Conta-me mãe!

Conta-me histórias, mãe! Lendas infindas. De castelos erguidos nas colinas. Onde habitavam fadas e meninas. Brancas e loiras, sempre muito lindas
Emanuel Félix, Fantasia
Conta-me histórias, mãe! Não histórias em que há castelos erguidos nas colinas, onde habitam fadas e meninas, brancas e loiras, sempre muito lindas. Não, não me contes histórias que não conheceste, porque sobre o teu berço não sentiste o toque mágico de uma mão de fada que espalhasse estrelas no teu caminho. Não, não me fales de príncipes encantados, mas do teu enamoramento por meu pai, com quem, inicialmente, partilhaste uma modesta casinha de pedra iluminada pelo amor que vos fez andar de mãos dadas até ao fim.
Conta-me como foi a vossa primeira separação, quando ele partiu em busca de um futuro adiado, porque tanto o passado como o presente não correspondiam à medida dos seus sonhos. Conta-me como foi o vosso tão aguardado reencontro, levando tu pela mão duas filhas que ele mal conhecia. Conta-me como foi sair do círculo da única aldeia que tinhas como horizonte, dizer adeus a pai, mãe e irmãos e olhar pela primeira vez a imensidão azul do mar alto que, durante tantos dias, tiveste por companhia. Conta-me como foi trocar o certo pelo incerto, o conhecido pelo desconhecido e, menina ainda, descobrir uma terra estranha onde te tornaste mulher. Conta-me como foi teres perdido uma filha, a minha irmã Lizete, de quem guardo tão fugazes memórias. Diz-me por que nunca falavam dela? Não sabes a falta que me fez a vida inteira! Nem podias saber, porque também não te cheguei a dizer que todos os que depois dela vieram nunca preencheram esse espaço amputado da minha infância. Diz-me como aprendemos a manter secretos os segredos lacrados em sobrescritos de silêncios.

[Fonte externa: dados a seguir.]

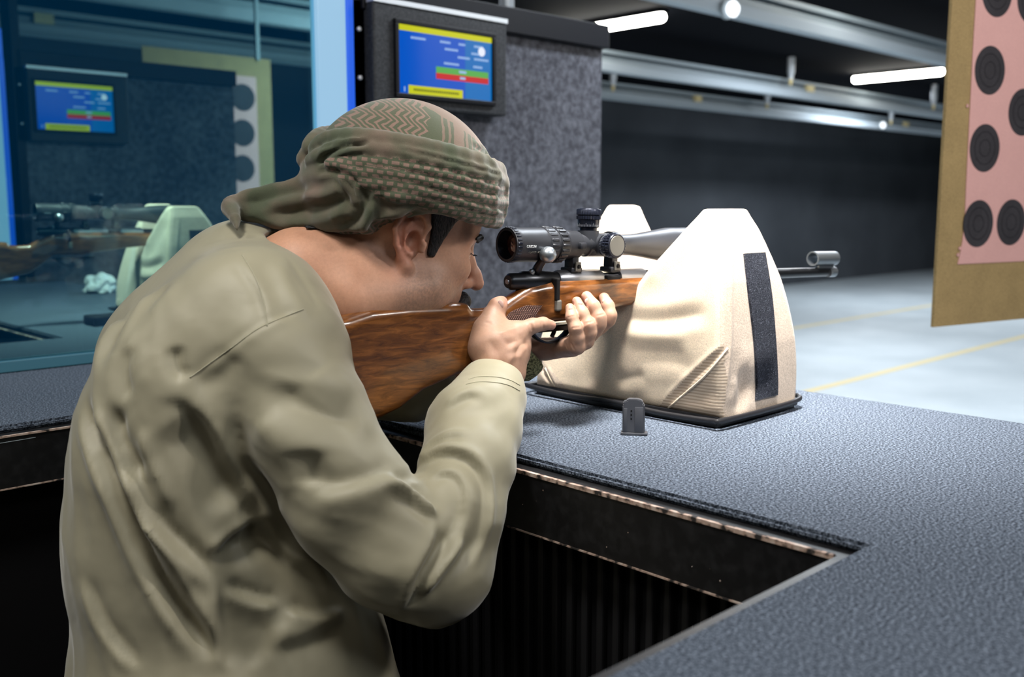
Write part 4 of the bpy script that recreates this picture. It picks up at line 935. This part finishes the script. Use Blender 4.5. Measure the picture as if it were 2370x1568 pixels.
# eyes
for sg in (1, -1):
    eb = MB(); c_ = hl(.0745, .031*sg, 0); b_ = bmesh.new(); bmesh.ops.create_uvsphere(b_, u_segments=24, v_segments=14, radius=.0138)
    eb.add(b_, Matrix.Translation(Vector(c2w(c_)))); ey = eb.build('eye', M['eye'], person, smooth=True)
    MB().lathe([(.0128, .0058), (.0142, .0045), (.0146, .0005)], c2w(c_), HF@CB, 20, False, True).build('iris', M['iris'], ey, smooth=True)
# hair -------------------------------------------------------
def hair_f(p):
    q = toh(p); a = np.abs(q[:, 1]); qs = np.stack([q[:, 0], a, q[:, 2]], 1); shell = np.minimum(hn_f(p), 1)-.0035
    x = q[:, 0]; z = q[:, 2]
    # hairline regions in head side view (forward, up)
    reg = poly2d(x, z, [(-.13, .15), (.075, .15), (.070, .060), (.046, .036), (.036, .012), (.030, -.012), (.019, -.013), (.015, .02), (.006, .048), (-.012, .050), (-.034, .036), (-.050, .014), (-.080, -.006), (-.13, -.018)])*SCL
    d = smax(shell, reg, .003)
    return d
V, Q = sdf_mesh(hair_f, HC-.19, HC+.19, .0035, 1)
to_obj('hair', c2w(V), Q, M['hair'], person)
def brow_f(p):
    q = toh(p); qs = np.stack([q[:, 0], np.abs(q[:, 1]), q[:, 2]], 1)
    d = chain(qs, [np.array(v) for v in ((.1015, .010, .020), (.098, .026, .026), (.086, .045, .023))], [.0035, .0042, .0022], .003)
    return d*SCL
V, Q = sdf_mesh(brow_f, hl(.09, 0, .02)-.06, hl(.09, 0, .02)+.06, .002, 1); to_obj('eyebrow', c2w(V), Q, M['hair'], person)
def mus_f(p):
    q = toh(p); qs = np.stack([q[:, 0], np.abs(q[:, 1]), q[:, 2]], 1)
    d = chain(qs, [np.array(v) for v in ((.1055, .0, -.0595), (.103, .014, -.063), (.091, .033, -.078))], [.0085, .0095, .006], .004)
    return d*SCL
V, Q = sdf_mesh(mus_f, hl(.09, 0, -.065)-.06, hl(.09, 0, -.065)+.06, .0018, 1); to_obj('moustache', c2w(V), Q, M['hair'], person)
ls_ = MB()
for sg in (1, -1):
    for k in range(9):
        t = k/8; a0 = hl(.0905-.006*t, (.022+.020*t)*sg, .0035); a1 = a0+(HF*.009+HU*-.003+HR*sg*.003*t)*SCL; ls_.tube([c2w(a0), c2w((a0+a1)/2+HU*-.001), c2w(a1+HU*.002)], [.0006, .0005, .0002], 5)
ls_.build('eyelashes', M['hair'], person)

# robe -------------------------------------------------------
tors_n = C3([(652, 822, 1.215, 146), (585, 775, 1.25, 185), (462, 905, 1.255, 212), (430, 1080, 1.27, 236), (440, 1290, 1.29, 252), (455, 1600, 1.29, 262), (500, 1760, 1.25, 270)])
tors_f = C3([(640, 700, 1.42, 150), (590, 715, 1.40, 190), (465, 850, 1.42, 205), (440, 1080, 1.42, 225), (450, 1300, 1.42, 230), (480, 1600, 1.42, 240), (520, 1760, 1.42, 250)])
front_n = C3([(720, 900, 1.33, 130), (650, 1200, 1.33, 170), (675, 1480, 1.31, 195), (760, 1760, 1.30, 220)])
slR = C3([(655, 840, 1.205, 146), (716, 985, 1.19, 136), (810, 1160, 1.185, 138), (915, 1270, 1.195, 141), (1000, 1312, 1.215, 131)])
slR2 = C3([(1005, 1300, 1.22, 138), (1050, 1190, 1.235, 108), (1082, 1080, 1.275, 103), (1098, 985, 1.33, 104), (1132, 920, 1.375, 80), (1150, 858, 1.405, 58)])
slL = C3([(650, 640, 1.47, 130), (770, 850, 1.56, 110), (945, 905, 1.515, 72), (1080, 872, 1.51, 58), (1212, 838, 1.575, 40)])
skirt = [w2c((.55, 1.12, .62)), w2c((.53, 1.11, .29))]
cuffA = cc(1165, 815, 1.42); cuffB = cc(1150, 862, 1.405)
def robe_f(p):
    d = chain(p, *tors_n, .05); d = smin(d, chain(p, *tors_f, .05), .07); d = smin(d, chain(p, *front_n, .05), .05)
    d = smin(d, cap(p, skirt[0], skirt[1], .17, .22), .06)
    d = smin(d, chain(p, *slL, .02), .03)
    s = smin(chain(p, *slR, .02), chain(p, *slR2, .02), .018)
    d = smin(d, s, .012)
    # collar opening around the neck
    d = smax(d, -(neck_f(p)-.006), .004) if False else d
    return d
def robe_open(p):
    d = robe_f(p)
    # neck opening: cut with a plane-like wedge in front of the collar line
    cn = cap(p, cc(880, 610, 1.39), cc(712, 640, 1.355), .073, .077); d = smax(d, -cn, .006)
    # cuffs
    d = smax(d, -cap(p, cc(1176, 795, 1.425), cc(1150, 866, 1.405), .030, .0305), .003)
    d = smax(d, -((p-cc(1147, 862, 1.405))@nrm(cc(1141, 920, 1.40)-cc(1160, 815, 1.425))*-1), .002) if False else d
    cutn = nrm(cc(1158, 820, 1.42)-cc(1135, 920, 1.385)); cp = cc(1150, 862, 1.405)
    near = np.linalg.norm(p-cc(1155, 845, 1.41), axis=1) < .10
    pl = (p-cp)@cutn; d = np.where(near, smax(d, pl, .004), d)
    return d
ap = np.concatenate([np.array(x[0]) for x in (tors_n, tors_f, slR, slR2, slL)]+[np.array(skirt)]); 
V, Q = sdf_mesh(robe_open, ap.min(0)-np.array([.33, .33, .25]), ap.max(0)+np.array([.15, .16, .33]), .0045, 2)
robe_folds = [
 ([(192, 854), (204, 960), (236, 1062), (285, 1166), (340, 1281), (406, 1391), (472, 1484), (515, 1556)], .0085, .024, .35),
 ([(192, 1330), (230, 1430), (274, 1495), (329, 1560)], .009, .018, 0, -1),
 ([(269, 935), (272, 1007), (305, 1073), (335, 1106)], .012, .014, .2),
 ([(258, 1062), (307, 1117), (330, 1180), (373, 1232), (439, 1292), (483, 1342), (510, 1368)], .011, .026, 0, -1),
 ([(345, 932), (418, 932), (470, 985), (527, 1090), (590, 1190), (640, 1262), (715, 1330), (790, 1385)], .011, .026, 0, 1),
 ([(395, 970), (465, 1070), (545, 1180)], .024, .017, 0),
 ([(333, 985), (340, 1050), (368, 1110), (402, 1185)], .007, -.008, .2),
 ([(477, 1294), (521, 1262), (576, 1223), (625, 1214)], .008, .020, 0, 1),
 ([(505, 1300), (570, 1262), (650, 1250), (700, 1290)], .017, .018, 0),
 ([(518, 1350), (549, 1375), (603, 1391), (650, 1397)], .009, .018, 0, -1),
 ([(507, 1345), (507, 1468), (530, 1560)], .010, .014, 0, -1),
 ([(655, 1408), (735, 1424), (800, 1404)], .009, .016, 0, -1), ([(610, 1500), (700, 1480), (800, 1430)], .016, .012, 0, 1), ([(560, 1560), (620, 1500), (640, 1430)], .016, .008, 0, -1),
 ([(404, 800), (409, 848), (434, 880)], .008, .011, .1), ([(445, 900), (510, 868), (548, 812)], .018, .007, 0),
 ([(439, 875), (490, 838), (538, 804), (603, 758), (702, 716)], .006, .006, 0, -1),
 ([(650, 875), (675, 925), (760, 958), (845, 972)], .020, .011, .3), ([(600, 960), (650, 1050), (700, 1140)], .022, -.006, 0),
 ([(716, 1040), (718, 1130)], .018, .010, 0),
 ([(712, 1152), (760, 1140), (820, 1125), (880, 1106), (918, 1080)], .014, .018, 0, -1),
 ([(885, 1112), (950, 1146), (1015, 1200)], .0055, -.013, .3), ([(905, 1102), (940, 1114), (990, 1108)], .007, .010, 0, -1),
 ([(1018, 1205), (1002, 1262), (970, 1330), (937, 1418)], .009, .020, 0, -1),
 ([(1068, 1232), (1040, 1290), (968, 1382)], .0065, -.012, .4),
 ([(924, 1106), (985, 1060), (1040, 1046), (1095, 1068), (1126, 1130), (1120, 1220), (1070, 1330)], .008, .020, 0, 1),
 ([(985, 1130), (1020, 1100), (1056, 1105), (1074, 1150), (1060, 1220), (1010, 1310)], .008, .012, 0, 1),
 ([(965, 1078), (1000, 1030), (1050, 1008), (1085, 1020)], .008, .014, 0, 1),
 ([(1030, 950), (1055, 930), (1090, 914), (1120, 932)], .008, .010, 0, 1),
 ([(545, 600), (600, 680), (620, 760)], .007, .006, 0, 1),
 ([(430, 605), (520, 580), (600, 570)], .006, .006, 0, 1), ([(470, 575), (550, 556), (610, 556)], .005, .005, 0, 1), ([(500, 556), (560, 542), (610, 545)], .004, .004, 0, 1),
 ([(300, 720), (250, 800), (225, 860)], .012, .006, .5), ([(295, 800), (285, 860), (300, 930)], .012, .007, .4), ([(400, 650), (330, 720), (290, 790)], .012, .004, .5),
 ([(655, 590), (690, 640), (740, 720)], .008, .006, 0, -1), ([(640, 600), (680, 690), (720, 740)], .010, -.004)]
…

Conta-me como foi estares ao lado de tua mãe quando ela perdeu um filho, involuntariamente atropelado pelo próprio irmão. Diz-me como mãe, filha, irmã, numa trindade feminina, choraram lágrimas fundidas numa só perda.

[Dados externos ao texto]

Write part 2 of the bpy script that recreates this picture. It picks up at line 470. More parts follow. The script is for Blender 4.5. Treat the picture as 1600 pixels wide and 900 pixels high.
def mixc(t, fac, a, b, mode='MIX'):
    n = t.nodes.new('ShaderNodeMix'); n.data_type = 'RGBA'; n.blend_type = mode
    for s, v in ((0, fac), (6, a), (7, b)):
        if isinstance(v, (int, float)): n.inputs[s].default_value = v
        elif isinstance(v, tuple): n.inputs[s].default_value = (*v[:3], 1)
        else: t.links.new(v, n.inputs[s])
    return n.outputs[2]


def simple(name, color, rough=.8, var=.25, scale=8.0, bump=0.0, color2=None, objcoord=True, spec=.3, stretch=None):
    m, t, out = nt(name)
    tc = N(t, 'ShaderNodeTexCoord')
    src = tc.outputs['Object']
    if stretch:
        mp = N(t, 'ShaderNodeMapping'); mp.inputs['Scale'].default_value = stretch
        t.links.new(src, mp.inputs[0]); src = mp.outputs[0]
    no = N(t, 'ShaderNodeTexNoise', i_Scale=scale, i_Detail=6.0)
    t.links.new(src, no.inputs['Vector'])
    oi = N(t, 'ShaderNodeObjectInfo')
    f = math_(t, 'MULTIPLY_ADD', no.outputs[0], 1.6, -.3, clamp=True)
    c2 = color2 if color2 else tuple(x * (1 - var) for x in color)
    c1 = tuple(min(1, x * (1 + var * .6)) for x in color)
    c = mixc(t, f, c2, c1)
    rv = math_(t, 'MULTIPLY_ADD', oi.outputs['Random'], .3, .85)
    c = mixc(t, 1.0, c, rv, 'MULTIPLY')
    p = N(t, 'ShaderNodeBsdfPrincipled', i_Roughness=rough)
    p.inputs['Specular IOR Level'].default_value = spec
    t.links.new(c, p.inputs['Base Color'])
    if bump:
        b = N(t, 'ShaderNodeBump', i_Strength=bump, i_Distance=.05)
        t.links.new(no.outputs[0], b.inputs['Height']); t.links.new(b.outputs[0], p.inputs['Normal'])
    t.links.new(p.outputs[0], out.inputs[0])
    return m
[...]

Conta-me como pudeste dozes vezes teres sido mãe, sem nunca te ter ouvido um lamento, uma confissão de cansaço ou uma qualquer expressão de arrependimento de cada vez que carregavas uma nova vida dentro de ti. Conta-me como se multiplica um só colo por tantos braços estendidos a suplicá-lo. Como primogénita, fui a única que teve o privilégio de o gozar por inteiro, mas num tempo tão breve que logo teve de o repartir. Falta-me a memória desse colo, porque depressa me tornei também colo para tantas vezes substituir o teu. E do meu também nunca se ouviram histórias de encantar quando a realidade nos confrontava com um tempo alheio à fantasia das lendas.

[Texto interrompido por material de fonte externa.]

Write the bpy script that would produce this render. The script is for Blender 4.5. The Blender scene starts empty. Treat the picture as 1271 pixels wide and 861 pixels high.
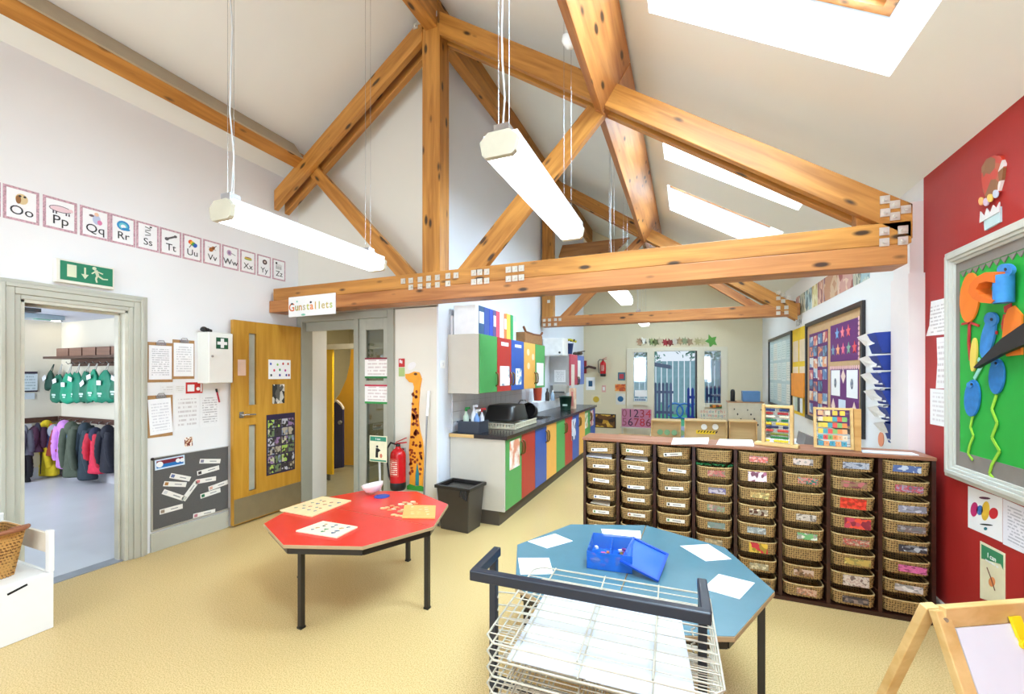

Conta-me como foi o dia em que deixaste de poder chamar “mãe” à tua mãe depois de te teres despedido dela pela última vez. Conta-me como aprendeste a viver com a tua orfandade, quando eu, tantos anos depois, ainda não sei viver com a tua ausência. Conta-me, mãe, conta-me tudo quanto não tiveste tempo de me contar, porque as estrelas, que a tua fada madrinha não deixou na hora do teu nascimento, aguardavam pelo teu brilho no firmamento da nossa existência, onde um dia te irei fazer companhia
Não, não precisas de me contar. Já não sou menina, já vivi mais anos do que tu e o tempo ensinou-me a entender todos os silêncios que guardaste. Hoje, sou mãe também e sei como as mães escondem a sua reserva de intimidade num lugar que ninguém vê; como todas as mães, maquilhadoras de emoções, disfarçam o sofrimento atrás de uma canção de ninar ou de um sorriso sempre aberto ao nosso olhar.
“Quantas vezes as mães cantam com vontade de chorar”, diz-se, mas, com igual propriedade, também se chora de alegria, a alegria de podermos celebrar mais um Dia da Mãe.